Love A – Jagd und Hund
Brennt alles Nieder, Fickt das System. Diese Zeile, gesunden von einem Chor ist das perfekte Ende einer Platte. Love A haben dieses perfekte Ende geschaffen. Aber auch der Rest der Platte ist äußerst beachtenswert und das behaupten nicht nur kleine Szenemagazine, Jagd und Hund wurde auch im Feuilleton viel beachtet und die müssen es ja wissen. Mit leicht wavelastigem Punk und wütenden wie klugen Texten haben Love A es schließlich mit ihrem dritten Album geschafft eine der vielleicht wichtigsten Platten des Jahres zu veröffentlichen.
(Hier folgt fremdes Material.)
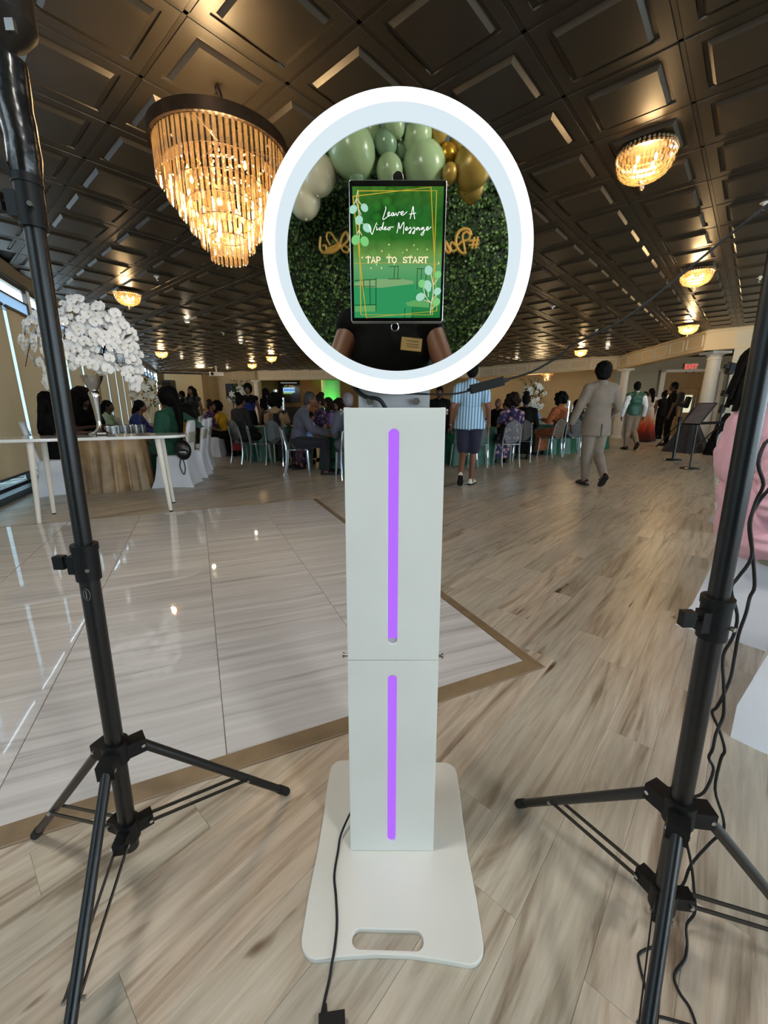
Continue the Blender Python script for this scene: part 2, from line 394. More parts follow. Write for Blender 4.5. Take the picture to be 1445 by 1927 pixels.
pm.rings([[(-PL/2+g, -PW/2+g, -.012), (PL/2-g, -PW/2+g, -.012), (PL/2-g, PW/2-g, -.012), (-PL/2+g, PW/2-g, -.012)],
          [(-PL/2+g, -PW/2+g, -.0005), (PL/2-g, -PW/2+g, -.0005), (PL/2-g, PW/2-g, -.0005), (-PL/2+g, PW/2-g, -.0005)],
          [(-PL/2+e, -PW/2+e, 0), (PL/2-e, -PW/2+e, 0), (PL/2-e, PW/2-e, 0), (-PL/2+e, PW/2-e, 0)]])
pme = pm.mesh('plank', 0); ang = math.atan2(dB.y, dB.x)
for sc, c, r in cand[:300]:
    o = obj('plank', pme, M['plank'], floor); o.location = (c.x, c.y, 0); o.rotation_euler = (0, 0, ang)
ps = MB(); rv = []
for sc, c, r in cand[300:]:
    ps.M = Matrix.Translation((c.x, c.y, 0)) @ Matrix.Rotation(ang, 4, 'Z'); n0 = len(ps.v)
    ps.add(pm.v, pm.f); rv += [r]*(len(ps.v)-n0)
ps.M = None; o = ps.build('far_planks', M['plank'], floor, 0); o['kind'] = 'stuff'
a = o.data.attributes.new('rnd', 'FLOAT', 'POINT'); a.data.foreach_set('value', rv)
# ---- dance floor of glossy tiles
df = MB(); ring = [(-3.27, 1.19), (1.345, 1.19), (1.345, 5.13), (-3.27, 5.13)]
df.prism([tuple(DW*w+DU*u) for w, u in ring], -.011, .004)
dance = tag(df.build('dance_floor', M['subfloor']), 'glossy striated grey tile dance floor edged with brown wood trim', 'dance floor')
tm = MB(); h = .325; b_ = .004
tm.rings([[(-h+.0015, -h+.0015, 0), (h-.0015, -h+.0015, 0), (h-.0015, h-.0015, 0), (-h+.0015, h-.0015, 0)], [(-h+.0015, -h+.0015, .0065), (h-.0015, -h+.0015, .0065), (h-.0015, h-.0015, .0065), (-h+.0015, h-.0015, .0065)], [(-h+b_, -h+b_, .008), (h-b_, -h+b_, .008), (h-b_, h-b_, .008), (-h+b_, h-b_, .008)]])
tme = tm.mesh('tile', 0); an = math.atan2(DW.y, DW.x)
for i in range(7):
    for k in range(6):
        w, u = 1.28-.325-.65*i, 1.255+.32+.64*k; c = DW*w+DU*u
        o = obj('tile', tme, M['marble'], dance); o.location = (c.x, c.y, .004); o.rotation_euler = (0, 0, an); o.scale = (1, .64/.65, 1)
def edge_strip(a, b_, w0):
    mb = MB(); a, b_ = Vector((a[0], a[1], 0)), Vector((b_[0], b_[1], 0)); d = (b_-a).normalized(); n = Vector((d.y, -d.x, 0))*w0
    q = [a, b_, b_+n+d*w0, a+n-d*w0]; z = Vector((0, 0, 1))
    mb.rings([[p-z*.002 for p in q], [q[0]+z*.014, q[1]+z*.014, q[2]+z*.003, q[3]+z*.003]])
    return mb.build('edge_trim', M['trimwood'], dance, 0)
cs = [DW*-3.27+DU*1.255, DW*1.28+DU*1.255, DW*1.28+DU*5.095, DW*-3.27+DU*5.095]
edge_strip(cs[0], cs[1], .066); edge_strip(cs[1], cs[2], .066); edge_strip(cs[2], cs[3], .03)
# ---- ceiling: slab, tiles, grid bars
sl = MB(); sl.prism([tuple(wl(-11.9, -.2)), (13.2, -5.2), (16.8, 4.7), (9.43, 11.3), (8.7, 11.9), (9.4, 17.3), (8.4, 17.6), (5, 21.7), (-6.9, 23.8), (-9.6, 24.9), tuple(wl(19.5, -.2))], HC+.04, HC+.2)
ceiling = tag(sl.build('ceiling', M['darkceil'], smooth=0), 'dark bronze coffered tile ceiling', None, kind='structure')
tl = MB()
def sq(i, z): return [(i, i, z), (T-i, i, z), (T-i, T-i, z), (i, T-i, z)]
tl.rings([sq(.012, .014), sq(.016, 0), sq(.086, 0), sq(.09, .009), sq(.112, .009), sq(.134, -.016)], caps=False)
tl.add(sq(.134, -.016), [(3, 2, 1, 0)])
tlm = tl.mesh('ceiling_tile', 0)
cand = []
for i in range(-42, 42):
    for k in range(-22, 42):
        p = O2+dA*(i*T)+dB*(k*T); c = p+(dA+dB)*T/2
        if c.y < -1.5 or not inside(c, ROOM): continue
        s_ = screen_score([(q.x, q.y, HC) for q in (p, p+dA*T, p+(dA+dB)*T, p+dB*T)])
        cand.append((s_, p, c))
cand.sort(key=lambda t: -t[0]); ac = math.atan2(dA.y, dA.x)
for s_, p, c in cand[:300]:
    o = obj('ceiling_tile', tlm, M['ceil'], ceiling); o.location = (p.x, p.y, HC); o.rotation_euler = (0, 0, ac)
rest = MB()
for s_, p, c in cand[300:]:
    rest.M = Matrix.Translation((p.x, p.y, HC)) @ Matrix.Rotation(ac, 4, 'Z'); rest.add(tl.v, tl.f)
rest.M = None; rest.build('far_ceiling_tiles', M['ceil'], ceiling, 0)['kind'] = 'stuff'
def clipped(p0, d, n=600, step=.1):
    a = b2 = None; out = []
    for k in range(-n, n):
        q = p0+d*(k*step)
        if q.y > -1.5 and inside(q, ROOM):
            if a is None: a = q
            b2 = q
        elif a is not None: out.append((a, b2)); a = None
    return out
for i in range(-42, 43):
    for ax, st in ((dB, dA), (dA, dB)):
        for a, b2 in clipped(O2+st*(i*T), ax):
            if (b2-a).length < .3: continue
            mb = MB(); n = Vector((-ax.y, ax.x))*.0125
            mb.prism([tuple(a+n), tuple(a-n), tuple(b2-n), tuple(b2+n)], HC+.003, HC+.02); mb.build('grid_bar', M['ceilbar'], ceiling, 0)
# ---- window wall on the left
def frost_mat():
    m, nt, b = new_mat('frosted_glass_strip'); nt.nodes.remove(b); t = N(nt, 'ShaderNodeBsdfTranslucent'); t.inputs[0].default_value = (.34, .42, .5, 1); d = N(nt, 'ShaderNodeBsdfDiffuse'); d.inputs[0].default_value = (.4, .42, .44, 1)
    mx = N(nt, 'ShaderNodeMixShader'); mx.inputs[0].default_value = .25; L(nt, t.outputs[0], mx.inputs[1]); L(nt, d.outputs[0], mx.inputs[2]); L(nt, mx.outputs[0], nt.nodes['Material Output'].inputs[0]); return m
def shade_mat():
    m, nt, b = new_mat('sunlit_roller_shade'); tc = N(nt, 'ShaderNodeTexCoord'); nz = N(nt, 'ShaderNodeTexNoise', Scale=3.0, Detail=5.0); L(nt, tc.outputs['Object'], nz.inputs['Vector'])
    c = ramp(nt, nz.outputs[0], [(.3, (154, 138, 110)), (.7, (168, 152, 124))]); L(nt, c, b.inputs['Base Color']); b.inputs['Roughness'].default_value = .9
    t = N(nt, 'ShaderNodeBsdfTranslucent'); t.inputs[0].default_value = (1.0, .75, .55, 1); mx = N(nt, 'ShaderNodeMixShader'); mx.inputs[0].default_value = .5
    L(nt, b.outputs[0], mx.inputs[1]); L(nt, t.outputs[0], mx.inputs[2]); L(nt, mx.outputs[0], nt.nodes['Material Output'].inputs[0]); return m
M['shadecloth'] = shade_mat()
M['palewall'] = mat('pale_ivory_wall_paint', (206, 200, 180), .8, var=.04, scale=2, bump=.04, bscale=120)
M['alu'] = mat('dark_aluminium', (70, 72, 74), .4, metal=.6, var=.1)
M['white_frame'] = mat('white_window_frame', (214, 214, 212), .5, var=.04)
M['shade'] = mat('tan_roller_shade', (158, 142, 114), .85, var=.05, scale=2, bump=.06, bscale=200)
M['clearpane'] = pane_mat('clear_window_pane', (.95, .97, .97))
M['pane'] = pane_mat('sky_dimming_pane', (.36, .415, .43))  # made-up dark tint, added to dim the sky seen through the left panes
M['frost'] = frost_mat()
M['pavement'] = mat('pale_pavement', (190, 188, 180), .8, var=.08)
pv = MB(); pv.prism([tuple(wl(-14, -.2)), tuple(wl(22, -.2)), tuple(wl(22, -14)), tuple(wl(-14, -14))], -.2, -.05)
tag(pv.build('floor_outside', M['pavement'], smooth=0), 'pale pavement outside the window wall', kind='structure')
M['crown'] = mat('bronze_crown_moulding', (58, 52, 46), .5, var=.15)
wm = MB(); wm.wall(wl(-11.7), wl(19.2), 3.03, HC+.05, .18); wm.wall(wl(-11.7), wl(19.2), 0, .07, .18)
wall_left = tag(wm.build('wall_left', M['alu'], smooth=0), 'window wall with tan roller shades', None, kind='structure')
cr = MB(); q = [wl(-11.7, .002), wl(19.2, .002), wl(19.2, .09), wl(-11.7, .09)]
cr.rings([[(q[0].x, q[0].y, 3.05), (q[1].x, q[1].y, 3.05), (wl(19.2, .02).x, wl(19.2, .02).y, 3.05), (wl(-11.7, .02).x, wl(-11.7, .02).y, 3.05)], [(p.x, p.y, HC) for p in q]])
tag(cr.build('trim_1', M['crown'], smooth=0), 'dark crown moulding over the window wall', kind='structure')
sm = MB(); q = [wl(-11.7, 0), wl(19.2, 0), wl(19.2, .14), wl(-11.7, .14)]; sm.prism([tuple(p) for p in q], 0, .085)
tag(sm.build('baseboard_left', M['alu'], smooth=0), 'dark metal sill under the windows', kind='structure')
GAPS = [-9.5, -8.3, -7.1, -5.9, -4.6, -3.3, -2.1, -.87, .43, 1.72, 2.87, 3.98, 5.13, 6.35, 7.52, 8.62, 9.6, 10.63, 11.6, 12.5, 13.6, 14.7, 15.8, 16.9, 18.0, 19.1]
def wbox(mb, s0, s1, o0, o1, z0, z1):
    a, b2, c, d = wl(s0, o0), wl(s1, o0), wl(s1, o1), wl(s0, o1); mb.prism([tuple(a), tuple(b2), tuple(c), tuple(d)], z0, z1)
ordn = ['first', 'second', 'third', 'fourth', 'fifth', 'sixth', 'seventh', 'eighth', 'ninth', 'tenth', 'eleventh', 'twelfth', 'thirteenth', 'fourteenth', 'fifteenth', 'sixteenth', 'seventeenth', 'eighteenth', 'nineteenth', 'twentieth']
ns = 0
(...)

Freiburg – Brief und Siegel
Ich könnte es mir jetzt natürlich leicht machen und meine Review der Platte herauskramen aber nachdem Selbstzitate nunmal nicht cool sind spare ich mir das mal. Der Vierer aus dem tiefsten Westen hat es mit der dritten Platte endlich geschafft sich vom „großen Bruder“ Turbostaat zu emanzipieren, während die Herren aus Flensburg eher zur Altersmilde neigen sind Freiburg auf Brief und Siegel deutlich wütender, härter und rauer geworden – und das steht ihnen verdammt gut. Und Songs wie Tote Herzen und Sommer, Roggen und Er, inklusive Feature von Duesenjaeger-Sänger Tobi Neumann sind einfach große Klasse.
Zugezogen Maskulin – Alles Brennt
In Sachen HipHop bin ich sehr selektiv, das mag meiner musikalischen Sozialisation geschuldet sein, oder aber den Ressentiments dem Genre gegenüber, sprich sexistisch, homophob und latent antisemitisch. Zugezogen Maskulin haben damit aber zum Glück nichts zu tun und mit Alles Brennt eine angenehm wütende und textlich wie musikalisch großartige Platte veröffentlicht.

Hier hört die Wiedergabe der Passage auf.